Helping to Find a Digital Footprint or Creating Online Expectations?

I think the biggest thing we need to be sure of when discussing this topic, is ensuring we are all using the same definition of a ‘digital footprint’. When I think of a digital footprint, it is similar to the definition found online,

The information about a particular person that exists on the internet as a result of their online activity. “There are several ways to ensure your digital footprint doesn’t damage your reputation”

To me, this means monitoring what your students are posting online and ensuring that they are being appropriate & careful. If we are going by this definition then I believe this runs into a whole world of problems. For starters, no two parents will have the same ways of regulating their child online & making rules for them. Do all parents want their child to be respectful over the internet? I think I can confidently say yes. Do all parents monitor that respectfulness and put rules in place to ensure it is happening? Absolutely not, so how can teachers be expected to find that bridge and ensure no lines or boundaries of these expectations are being crossed?

The article Digital Natives: Citizens of a Changing World Fostering Digital Citizenship in the Classroom shares a quote,

“Students must understand how to use personal technology in ways that enhance their learning experience and lead to self-empowerment and awareness…”

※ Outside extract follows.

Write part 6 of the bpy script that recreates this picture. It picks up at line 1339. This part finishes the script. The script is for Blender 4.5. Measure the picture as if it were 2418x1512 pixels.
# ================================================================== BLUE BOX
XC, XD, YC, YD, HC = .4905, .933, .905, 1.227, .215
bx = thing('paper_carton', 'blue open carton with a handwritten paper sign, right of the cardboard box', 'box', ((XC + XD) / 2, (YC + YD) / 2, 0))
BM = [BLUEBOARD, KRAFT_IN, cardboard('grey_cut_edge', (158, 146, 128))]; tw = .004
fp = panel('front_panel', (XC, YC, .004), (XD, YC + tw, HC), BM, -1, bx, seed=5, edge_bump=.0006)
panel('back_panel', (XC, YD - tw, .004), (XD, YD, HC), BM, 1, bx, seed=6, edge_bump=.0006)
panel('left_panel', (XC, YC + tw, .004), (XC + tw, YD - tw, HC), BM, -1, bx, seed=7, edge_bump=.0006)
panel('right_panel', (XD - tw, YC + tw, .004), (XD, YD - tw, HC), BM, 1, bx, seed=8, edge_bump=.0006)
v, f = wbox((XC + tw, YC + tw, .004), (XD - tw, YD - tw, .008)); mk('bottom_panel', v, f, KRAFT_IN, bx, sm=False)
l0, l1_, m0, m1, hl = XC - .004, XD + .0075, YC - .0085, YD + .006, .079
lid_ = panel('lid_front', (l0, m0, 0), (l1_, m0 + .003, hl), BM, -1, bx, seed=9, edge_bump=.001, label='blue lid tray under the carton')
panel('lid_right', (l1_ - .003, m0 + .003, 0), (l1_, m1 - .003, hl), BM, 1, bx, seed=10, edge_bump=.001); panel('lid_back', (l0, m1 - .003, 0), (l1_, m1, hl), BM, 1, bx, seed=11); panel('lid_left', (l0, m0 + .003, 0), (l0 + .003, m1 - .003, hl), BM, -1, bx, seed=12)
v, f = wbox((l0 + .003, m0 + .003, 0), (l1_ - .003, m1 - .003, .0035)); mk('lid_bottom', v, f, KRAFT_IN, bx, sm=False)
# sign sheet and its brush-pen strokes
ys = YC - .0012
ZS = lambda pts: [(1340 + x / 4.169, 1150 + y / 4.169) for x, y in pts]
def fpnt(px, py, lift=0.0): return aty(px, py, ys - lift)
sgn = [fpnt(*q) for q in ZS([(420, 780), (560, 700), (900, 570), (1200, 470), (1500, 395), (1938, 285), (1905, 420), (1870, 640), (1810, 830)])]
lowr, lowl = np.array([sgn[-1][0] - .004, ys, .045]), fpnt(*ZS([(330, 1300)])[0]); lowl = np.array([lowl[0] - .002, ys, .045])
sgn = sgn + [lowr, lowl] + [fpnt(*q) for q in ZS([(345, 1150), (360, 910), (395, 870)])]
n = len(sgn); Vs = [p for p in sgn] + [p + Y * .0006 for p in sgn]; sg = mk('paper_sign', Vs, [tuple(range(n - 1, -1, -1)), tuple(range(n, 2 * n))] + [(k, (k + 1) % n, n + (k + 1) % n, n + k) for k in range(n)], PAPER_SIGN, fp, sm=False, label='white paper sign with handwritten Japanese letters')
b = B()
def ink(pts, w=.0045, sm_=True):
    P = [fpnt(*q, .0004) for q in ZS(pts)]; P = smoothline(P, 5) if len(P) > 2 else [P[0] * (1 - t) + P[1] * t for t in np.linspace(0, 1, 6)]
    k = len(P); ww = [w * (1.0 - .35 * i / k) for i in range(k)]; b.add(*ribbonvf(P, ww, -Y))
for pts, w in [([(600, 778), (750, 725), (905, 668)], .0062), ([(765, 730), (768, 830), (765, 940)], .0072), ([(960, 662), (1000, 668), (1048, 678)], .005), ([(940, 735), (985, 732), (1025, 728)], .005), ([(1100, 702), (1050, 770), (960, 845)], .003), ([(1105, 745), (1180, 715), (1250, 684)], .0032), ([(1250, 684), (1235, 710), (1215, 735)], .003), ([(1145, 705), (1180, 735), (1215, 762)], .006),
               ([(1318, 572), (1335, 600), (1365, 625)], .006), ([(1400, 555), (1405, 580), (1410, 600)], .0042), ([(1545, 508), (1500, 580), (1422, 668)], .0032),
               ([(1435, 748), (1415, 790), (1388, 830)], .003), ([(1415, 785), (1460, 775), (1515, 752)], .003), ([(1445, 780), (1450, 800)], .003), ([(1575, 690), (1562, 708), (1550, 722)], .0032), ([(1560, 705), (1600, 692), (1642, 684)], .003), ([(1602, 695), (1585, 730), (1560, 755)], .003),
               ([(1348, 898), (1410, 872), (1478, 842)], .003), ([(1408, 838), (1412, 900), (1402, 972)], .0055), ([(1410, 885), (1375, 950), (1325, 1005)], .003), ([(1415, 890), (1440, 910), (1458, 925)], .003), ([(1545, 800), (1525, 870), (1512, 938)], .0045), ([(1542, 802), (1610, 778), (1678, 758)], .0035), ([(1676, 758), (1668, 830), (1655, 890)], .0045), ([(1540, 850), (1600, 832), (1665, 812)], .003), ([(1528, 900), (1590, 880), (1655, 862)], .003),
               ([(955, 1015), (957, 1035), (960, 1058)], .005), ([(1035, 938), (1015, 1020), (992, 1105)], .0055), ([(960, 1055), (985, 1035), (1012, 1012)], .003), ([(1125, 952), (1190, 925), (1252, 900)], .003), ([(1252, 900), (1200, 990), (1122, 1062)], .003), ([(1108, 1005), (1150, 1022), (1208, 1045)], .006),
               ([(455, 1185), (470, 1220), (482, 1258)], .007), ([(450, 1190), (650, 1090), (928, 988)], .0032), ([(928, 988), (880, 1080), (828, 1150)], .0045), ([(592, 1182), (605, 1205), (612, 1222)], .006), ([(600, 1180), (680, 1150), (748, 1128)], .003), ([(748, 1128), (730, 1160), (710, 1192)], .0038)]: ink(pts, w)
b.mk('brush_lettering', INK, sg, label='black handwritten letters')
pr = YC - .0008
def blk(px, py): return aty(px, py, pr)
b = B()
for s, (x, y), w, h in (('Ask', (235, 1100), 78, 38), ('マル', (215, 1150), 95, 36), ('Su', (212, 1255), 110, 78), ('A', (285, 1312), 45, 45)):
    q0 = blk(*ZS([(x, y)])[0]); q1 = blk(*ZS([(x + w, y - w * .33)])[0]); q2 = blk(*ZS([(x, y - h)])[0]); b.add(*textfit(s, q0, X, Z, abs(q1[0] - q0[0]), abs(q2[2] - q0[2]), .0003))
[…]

I think if this is the definition people are using to explain digital footprints, then that may be where the problem lies. To me the quote above is just basic expectations for myself as a teacher for incorporating technology into the classroom. Anything good comes with responsibility and if I choose to incorporate technology into the classroom as a learning tool, then I am also taking on that responsibility of making sure my students know that it is there to enhance our learning experiences and it is to be respected. Is it my responsibility to ensure students are using technology in a positive, respectable, non-damaging way? Within my classroom absolutely, but that could fall flat the second they walk out my classroom door.

Both sides of the debate for this week did an excellent job! It definitely made me think critically and was once again I was left flip flopping between sides, view points, and comments made during the discussion. I love when a class really stumps me on my own beliefs of something & can deepen my understanding. That is what a good debate should do! I did come out of it with a clear understanding that I do not think teachers should have a responsibility to help their students develop a digital footprint. However, this debate also made me think of my own classroom and how I could maybe have some more discussions and/or teaching points to help my students become AWARE of their digital footprint. Maybe educating our students on the fact that they will always have a digital footprint is helpful enough.

Just like Jerred addresses in the video, “Reasons Teachers are Quitting Their Jobs in 2022”, along with Jessica from the debate, some very crucial points were made with already worrying about our own digital footprint. We are encouraged to constantly monitor and watch what WE as educators are posting and I honestly struggled to keep up with it. Between commenting on posts that might not be “approved”, to getting tagged in photos I didn’t know were going to be posted, it was all too much to monitor. How are we supposed to help students create their own digital footprint if we can barely keep up with our own. I truly feel like this responsibility needs to be on the shoulders of their parents.

I believe that my expectations as a teacher should not include something that involves so much of the outside world. In regards to the photo below, ensuring a child is always thinking long-term before posting, using privacy settings on social networking pages, keeping personal information private, protecting your privacy and the privacy of your friends, and applying the Golden Rule when online seems like a big task. A task I did not sign up for & that should not be in my job description. If it eventually works its way into the curriculum then I guess that is the future we are at. However, for now, I’m going to remind my students to be decent, kind, respectable, mature, appropriate human beings online & leave the rest up to their parents!


One response to “Helping to Find a Digital Footprint or Creating Online Expectations?”

  1. Laura Erickson Avatar
    Laura Erickson

    Hi Kennedy, great post! I referred to it a couple of times in my post this week. This was a great a debate question and I appreciate how you outlined the “disagree” side. You made many valid points that align with my thinking.